A four generation Lightning family
By Anne Roth and Sara Hueber Collins
Our odyssey with Lightning sailboats began in the 1940s when my father, A. Brohmann Roth, purchased 1072, which he named Saga.
The Onondaga Yacht Club, which was founded in 1885 on Onondaga Lake, had a sizable fleet of Lightnings and Dad wanted to be part of it.
He did not know how to sail so he bought a small sailboat to practice on; it was quite exciting when he would decide to go about.
In due time he became accomplished and raced weekly with the fleet.
In 1965 my husband, Dick Hueber, and I built a cottage on Skaneateles Lake.
One Christmas, my three children received a Sunfish from their grandparents, so they began to learn to sail.
When my eldest son, Phil, was 18, he purchased Lightning 874 from Bunt Osborne for $100.
He spent every minute that he wasn’t working for Mid Lakes Navigation Co., restoring it.

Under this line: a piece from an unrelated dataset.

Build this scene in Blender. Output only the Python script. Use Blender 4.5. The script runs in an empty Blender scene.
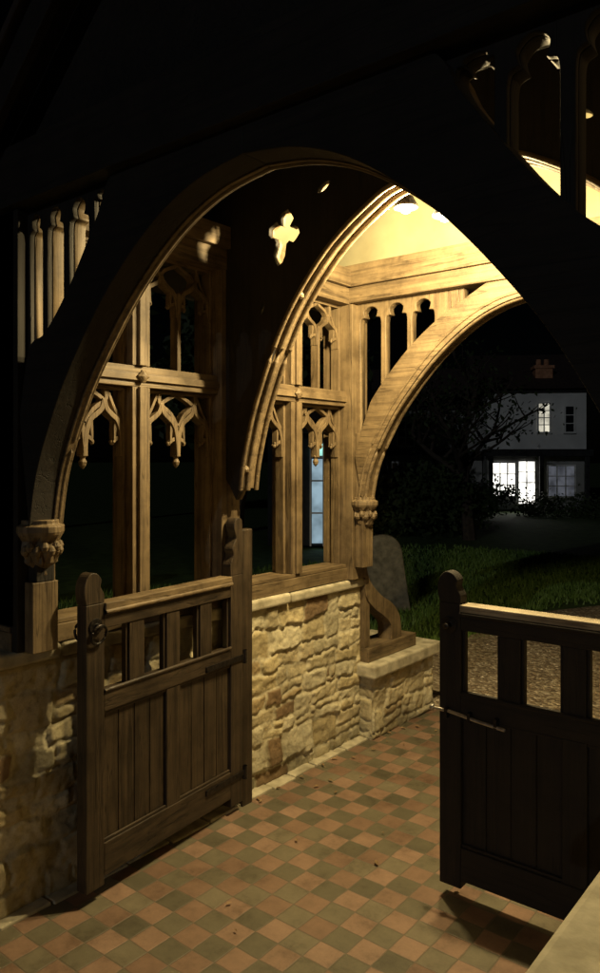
import bpy, bmesh, math, random
import numpy as np
from mathutils import Vector, Matrix, noise
random.seed(7); np.random.seed(7)
scn=bpy.context.scene
COL=scn.collection
SIN,COS=0.625,0.7806
def cam2w(r,d,z=0): return Vector((COS*r-SIN*d, SIN*r+COS*d, z))

# ---------------------------------------------------------------- materials
def mat(name):
    m=bpy.data.materials.new(name); m.use_nodes=True
    nt=m.node_tree; nt.nodes.clear()
    o=nt.nodes.new('ShaderNodeOutputMaterial'); b=nt.nodes.new('ShaderNodeBsdfPrincipled')
    nt.links.new(b.outputs[0],o.inputs[0])
    return m,nt,b
def N(nt,t,**k):
    n=nt.nodes.new(t)
    for a,v in k.items(): setattr(n,a,v)
    return n
def ramp(nt,src,stops):
    r=N(nt,'ShaderNodeValToRGB'); e=r.color_ramp.elements
    e[0].position,e[0].color=stops[0][0],(*stops[0][1],1)
    e[1].position,e[1].color=stops[-1][0],(*stops[-1][1],1)
    for p,c in stops[1:-1]:
        x=e.new(p); x.color=(*c,1)
    nt.links.new(src,r.inputs[0]); return r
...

Our neighbor, John Marsellus, would drive by daily and observe Phil laboring over the hull.
One day he arrived with a special gift: a mahogany splash rail made at his business;
Phil dubbed the boat, Roamin’ With Brohmann. Time passed, Phil went on to graduate from college, took a job in New York City and I was left with 874 which I sailed for a few years.
An annual event was to sail the nearly nine miles to the Skaneateles Country Club to join the All Lake Regatta.
Eventually I yearned for fiberglass. It had become too difficult to keep up with the yearly caulking and finding the able bodies to turn the heavy woodie over.
A search began for a second hand Lightning which resulted in my purchase of 12031 from a woman in Chaumont.
What a beauty: an aquamarine hull, gold tone metal mast, crisp sails, bright spinnaker.
She was named Roamin’ With Brohmann 2. The highlight was the 50th Anniversary Lightning Regatta, July 1988, at the club, the home of Lightning Fleet #1. My friends, Janet Besse and Peggy Laidman, who grew up on Lightning #1, sailed with me.
All over age 50, with Janet the most experienced racer, at the helm. Yes, we made the newspaper!
In the meantime, my daughter Sara, married expert Skaneateles sailor Bill Collins and former Head Sailing Instructor at SCC’s Sail School.
They purchased Lightning 13727, named it Moonshadow and raced locally. Careers took precedence; ultimately Roamin’ and Moonshadow were sold which brings me to 2018.
This is the year of the 80th Anniversary Lightning Regatta July 6 to 8.
Sara volunteered to be on the regatta planning committee last summer.
Shortly there after, she noticed Lightning 13900 for sale on the mole at the club and purchased it from former racing competitor Chris Kuhns.
As a surprise, the boat was given to daughter Agnes, now 12, who has been in SCC’s Sail School since age 7.
She will skipper in the 80th, with her father Bill and Libby Wiles as crew. She has chosen to rename her boat Fourth Generation!